Warum profitieren vor allem Rechtspopulisten so sehr von diesen Plattformen? Wenn es nur um Aggressivität ginge, blieben linke und rechte Extremisten einander wenig schuldig.
Grundsätzlich sind die Plattformen und ihre Algorithmen eine Black Box. Ich würde behaupten, dass auch auf der anderen Seite des politischen Spektrums polarisierende Inhalte sichtbar sind. Man könnte aber noch ergänzen, dass es kein Wunder ist, dass die rechtslibertären Auffassungen der Plattform-Eigner ein gutes Biotop für rechtslibertäre Inhalte schaffen.
Die westlichen Eliten haben Donald Trump als dumm und primitiv abgekanzelt. An allen Vorurteilen vorbei ist ihm etwas gelungen, was keiner schaffte: Er ist erfolgreicher politischer Influencer, gilt als Meme und besitzt sogar eigene Plattform namens Truth Social. Muss Politik heutzutage so vermarktet werden?
Wir sehen es in Deutschland sehr klar am Beispiel Markus Söder, dem bayrischen Ministerpräsidenten. Er postet Fotos davon, wenn er Fastfood, Würstchen und dergleichen isst. Das ist gewollt trashig und kommt in dieser Meme-Kultur super rüber. Daran erkennen wir aber auch, was unter den Bedingungen der Plattform mit den politischen Inhalten passiert: Politiker tanzen wie Marionetten zum Taktstock der Algorithmen.

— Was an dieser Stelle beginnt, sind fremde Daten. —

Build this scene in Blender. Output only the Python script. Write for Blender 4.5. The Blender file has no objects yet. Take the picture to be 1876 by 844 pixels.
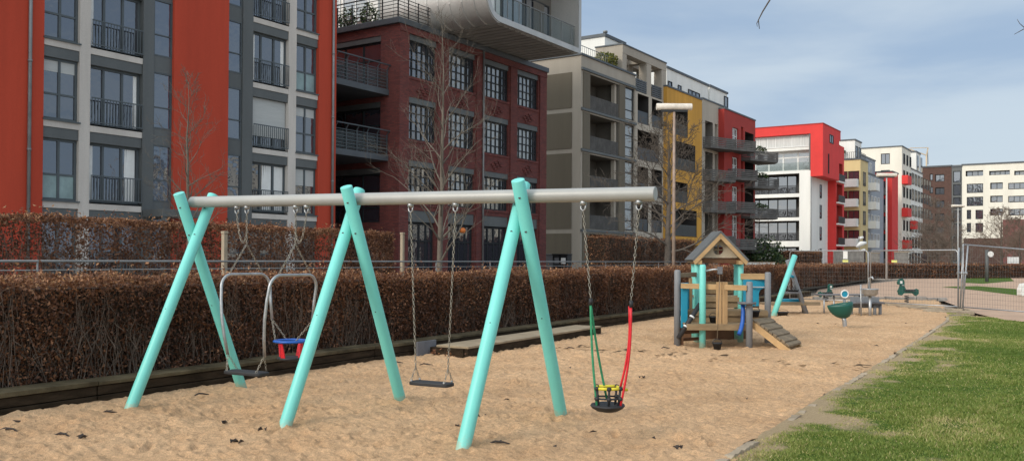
import bpy, math, random
import numpy as np
random.seed(11)
RNG = np.random.default_rng(5)
PI = math.pi
R = math.radians
SC = bpy.context.scene
COL = SC.collection

# ------------------------------------------------------------------ camera frame and surveying helpers
TH = R(33.5)                    # the street runs along +Y, the camera looks 33.5 degrees to the left of it
CT, ST = math.cos(TH), math.sin(TH)
F, EYE = 1650.0, 1.65


def hy(px):                     # image row of the horizon
    return 474 + .006 * (px - 938)


def W(r, d, z=0.0):             # metres to the right of / ahead of the viewer -> world
    return (r * CT - d * ST, r * ST + d * CT, z)


def gd(px, py):                 # distance of a ground point
    return F * EYE / (py - hy(px))


def G(px, py):                  # ground point
    d = gd(px, py)
    return W((px - 938) / F * d, d, 0)


def dX(px, X):
    return X / ((px - 938) / F * CT - ST)


def uX(px, X):                  # Y where a street facade at x = X is met
    return dX(px, X) * ((px - 938) / F * ST + CT)


def zX(py, px, X):
    return EYE + (hy(px) - py) / F * dX(px, X)


def uY(px, Y):                  # X where a cross facade at y = Y is met
    d = Y / ((px - 938) / F * ST + CT)
    return d * ((px - 938) / F * CT - ST)


def zY(py, px, Y):
    d = Y / ((px - 938) / F * ST + CT)
    return EYE + (hy(px) - py) / F * d


# ------------------------------------------------------------------ materials
def new_mat(name):
    m = bpy.data.materials.new(name)
    m.use_nodes = True
    nt = m.node_tree
    b = nt.nodes['Principled BSDF']
    return m, nt, b


def nd(nt, t, **kw):
    n = nt.nodes.new(t)
    for k, v in kw.items():
        if k in n.inputs:
            n.inputs[k].default_value = v
        else:
            setattr(n, k, v)
    return n


def mat(name, c, rough=.75, var=.15, vs=1.5, bump=.15, bs=40, metal=0, spec=.4, streak=False, fine=.08, c2=None, grain=None):
    m, nt, b = new_mat(name)
    L = nt.links.new
    tc = nd(nt, 'ShaderNodeTexCoord')
    mp = nd(nt, 'ShaderNodeMapping')
    mp.inputs['Scale'].default_value = grain if grain else ((1, 1, .12) if streak else (1, 1, 1))
    L(tc.outputs['Object'], mp.inputs['Vector'])
    n1 = nd(nt, 'ShaderNodeTexNoise', Scale=vs, Detail=6.0, Roughness=.65)
    L(mp.outputs['Vector'], n1.inputs['Vector'])
    n2 = nd(nt, 'ShaderNodeTexNoise', Scale=bs, Detail=4.0, Roughness=.6)
    L((mp if grain else tc).outputs['Vector' if grain else 'Object'], n2.inputs['Vector'])
    ramp = nd(nt, 'ShaderNodeValToRGB')
    lo = [max(0, x * (1 - var)) for x in c]
    hi = list(c2) if c2 else [min(1, x * (1 + var)) for x in c]
    ramp.color_ramp.elements[0].position = .3
    ramp.color_ramp.elements[1].position = .7
    ramp.color_ramp.elements[0].color = (*lo, 1)
    ramp.color_ramp.elements[1].color = (*hi, 1)
    L(n1.outputs['Fac'], ramp.inputs['Fac'])
    mr = nd(nt, 'ShaderNodeMapRange')
    mr.inputs['To Min'].default_value = 1 - fine * 2
    mr.inputs['To Max'].default_value = 1 + fine * 2
    L(n2.outputs['Fac'], mr.inputs['Value'])
    mx = nd(nt, 'ShaderNodeMix', data_type='RGBA', blend_type='MULTIPLY')
    mx.inputs[0].default_value = 1
    L(ramp.outputs['Color'], mx.inputs[6])
    L(mr.outputs['Result'], mx.inputs[7])
    L(mx.outputs[2], b.inputs['Base Color'])
    b.inputs['Roughness'].default_value = rough
    b.inputs['Metallic'].default_value = metal
    b.inputs['Specular IOR Level'].default_value = spec
    if bump:
        bp = nd(nt, 'ShaderNodeBump', Strength=bump, Distance=.02)
        L(n2.outputs['Fac'], bp.inputs['Height'])
        L(bp.outputs['Normal'], b.inputs['Normal'])
    return m


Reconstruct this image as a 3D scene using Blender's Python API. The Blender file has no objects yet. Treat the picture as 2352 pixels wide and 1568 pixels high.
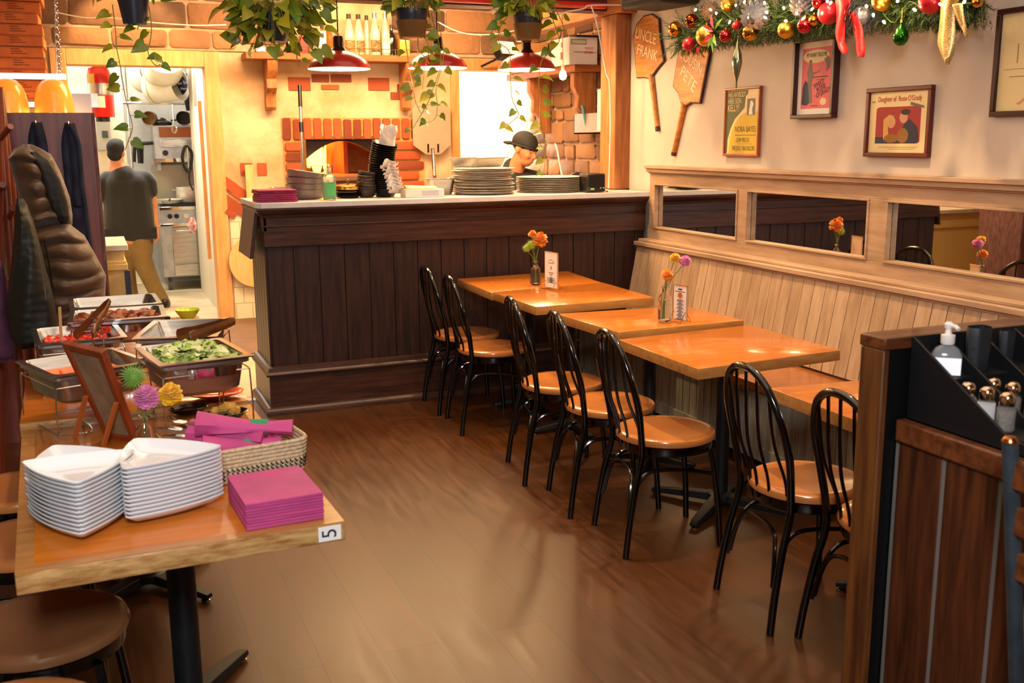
import bpy, bmesh, math, random
from mathutils import Vector, Matrix, Euler
rnd = random.Random(7)
PI = math.pi
C = bpy.context.scene.collection
SC = bpy.context.scene
R = math.radians

# ------------------------------------------------------------------ camera (solved from the vanishing points of the room)
EYE = Vector((0, 0, 1.62))
YAW, PITCH, ROLL, FPX = R(22.4223192), R(11.20550871), R(-0.42539287), 2343.235
_f = Vector((math.sin(YAW) * math.cos(PITCH), math.cos(YAW) * math.cos(PITCH), -math.sin(PITCH)))
_r0 = Vector((math.cos(YAW), -math.sin(YAW), 0))
_u0 = _r0.cross(_f)
_r = math.cos(ROLL) * _r0 + math.sin(ROLL) * _u0
_u = -math.sin(ROLL) * _r0 + math.cos(ROLL) * _u0
cam_d = bpy.data.cameras.new('camera')
cam = bpy.data.objects.new('camera', cam_d)
C.objects.link(cam)
m3 = Matrix((_r, _u, -_f)).transposed()
cam.matrix_world = Matrix.Translation(EYE) @ m3.to_4x4()
cam_d.sensor_width = 36
cam_d.lens = 36 * FPX / 2352
cam_d.clip_start = .05
cam_d.dof.use_dof = True
cam_d.dof.focus_distance = 5.2
cam_d.dof.aperture_fstop = 5.6
SC.camera = cam

def _ray(x, y):
    return _f * FPX + _r * (x - 1176) - _u * (y - 784)
def gz(x, y, z=0):
    d = _ray(x, y); return EYE + d * ((z - EYE.z) / d.z)
def gy(x, y, Y):
    d = _ray(x, y); return EYE + d * (Y / d.y)
def gx(x, y, X):
    d = _ray(x, y); return EYE + d * (X / d.x)

# ------------------------------------------------------------------ materials
MATS = {}
def srgb(h):
    if isinstance(h, str):
        h = h.lstrip('#'); c = [int(h[i:i + 2], 16) / 255 for i in (0, 2, 4)]
    else:
        c = list(h)[:3]
        return tuple(c) + (1,)
    return tuple(x / 12.92 if x <= .04045 else ((x + .055) / 1.055) ** 2.4 for x in c) + (1,)

def mat(name, col, rough=.5, metal=0, col2=None, nscale=6, stretch=(1, 1, 1), bump=0, bscale=None, coat=0, emis=None, estr=0,
        trans=0, ior=1.45, alpha=1, detail=4, contrast=(.35, .65), sheen=0, island=0, spec=.5, rand=True, sss=0):
    if name in MATS:
        return MATS[name]
    m = bpy.data.materials.new(name); MATS[name] = m
    m.use_nodes = True
    nt = m.node_tree; N = nt.nodes; L = nt.links
    b = N['Principled BSDF']
    b.inputs['Base Color'].default_value = srgb(col)
    b.inputs['Roughness'].default_value = rough
    b.inputs['Metallic'].default_value = metal
    b.inputs['IOR'].default_value = ior
    b.inputs['Specular IOR Level'].default_value = spec
    b.inputs['Transmission Weight'].default_value = trans
    b.inputs['Alpha'].default_value = alpha
    b.inputs['Coat Weight'].default_value = coat
    b.inputs['Coat Roughness'].default_value = .08
    if sheen: b.inputs['Sheen Weight'].default_value = sheen
    if sss:
        b.inputs['Subsurface Weight'].default_value = sss
        b.inputs['Subsurface Radius'].default_value = (.01, .005, .003)
    if emis is not None:
        b.inputs['Emission Color'].default_value = srgb(emis)
        b.inputs['Emission Strength'].default_value = estr
    need = col2 is not None or bump
    if need:
        tc = N.new('ShaderNodeTexCoord'); mp = N.new('ShaderNodeMapping')
        mp.inputs['Scale'].default_value = stretch
        L.new(tc.outputs['Object'], mp.inputs['Vector'])
        if rand:
            oi = N.new('ShaderNodeObjectInfo'); ml = N.new('ShaderNodeMath'); ml.operation = 'MULTIPLY'; ml.inputs[1].default_value = 37.
            L.new(oi.outputs['Random'], ml.inputs[0]); L.new(ml.outputs[0], mp.inputs['Location'])
        nz = N.new('ShaderNodeTexNoise'); nz.inputs['Scale'].default_value = nscale; nz.inputs['Detail'].default_value = detail
        nz.inputs['Roughness'].default_value = .6
        L.new(mp.outputs[0], nz.inputs['Vector'])
        fac = nz.outputs['Fac']
        if col2 is not None:
            rp = N.new('ShaderNodeValToRGB')
            rp.color_ramp.elements[0].position = contrast[0]; rp.color_ramp.elements[0].color = srgb(col)
            rp.color_ramp.elements[1].position = contrast[1]; rp.color_ramp.elements[1].color = srgb(col2)
            if island:
                ge = N.new('ShaderNodeNewGeometry'); mx = N.new('ShaderNodeMix'); mx.data_type = 'FLOAT'
                mx.inputs['Factor'].default_value = island
                L.new(nz.outputs['Fac'], mx.inputs['A']); L.new(ge.outputs['Random Per Island'], mx.inputs['B'])
                fac = mx.outputs['Result']
            L.new(fac, rp.inputs['Fac']); L.new(rp.outputs['Color'], b.inputs['Base Color'])
        if bump:
            nb = nz
            if bscale:
                nb = N.new('ShaderNodeTexNoise'); nb.inputs['Scale'].default_value = bscale; nb.inputs['Detail'].default_value = 5
                L.new(mp.outputs[0], nb.inputs['Vector'])
            bp = N.new('ShaderNodeBump'); bp.inputs['Strength'].default_value = bump; bp.inputs['Distance'].default_value = .02
            L.new(nb.outputs['Fac'], bp.inputs['Height']); L.new(bp.outputs['Normal'], b.inputs['Normal'])
    return m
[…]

Food-Influencer: Markus Söder posierte auch mit Christian Stocker am Würstelstand in Wien.
Elon Musk scheint mehr Zeit mit X-Postings zu verbringen als in seinen Firmen. Er gilt als reichster Mensch der Welt. Das legt nahe, dass auch Manager mittlerweile Influencer sein müssen, oder?
Ich denke ja. Zumal es ja auch so ist, dass wir sehen, dass die Plattformen Personen stärker belohnen als Institutionen oder Unternehmen. Und deswegen haben wir auch mittlerweile diese sehr starken Front-Faces von Firmen, die mit unterschiedlichem Erfolg genau das probieren.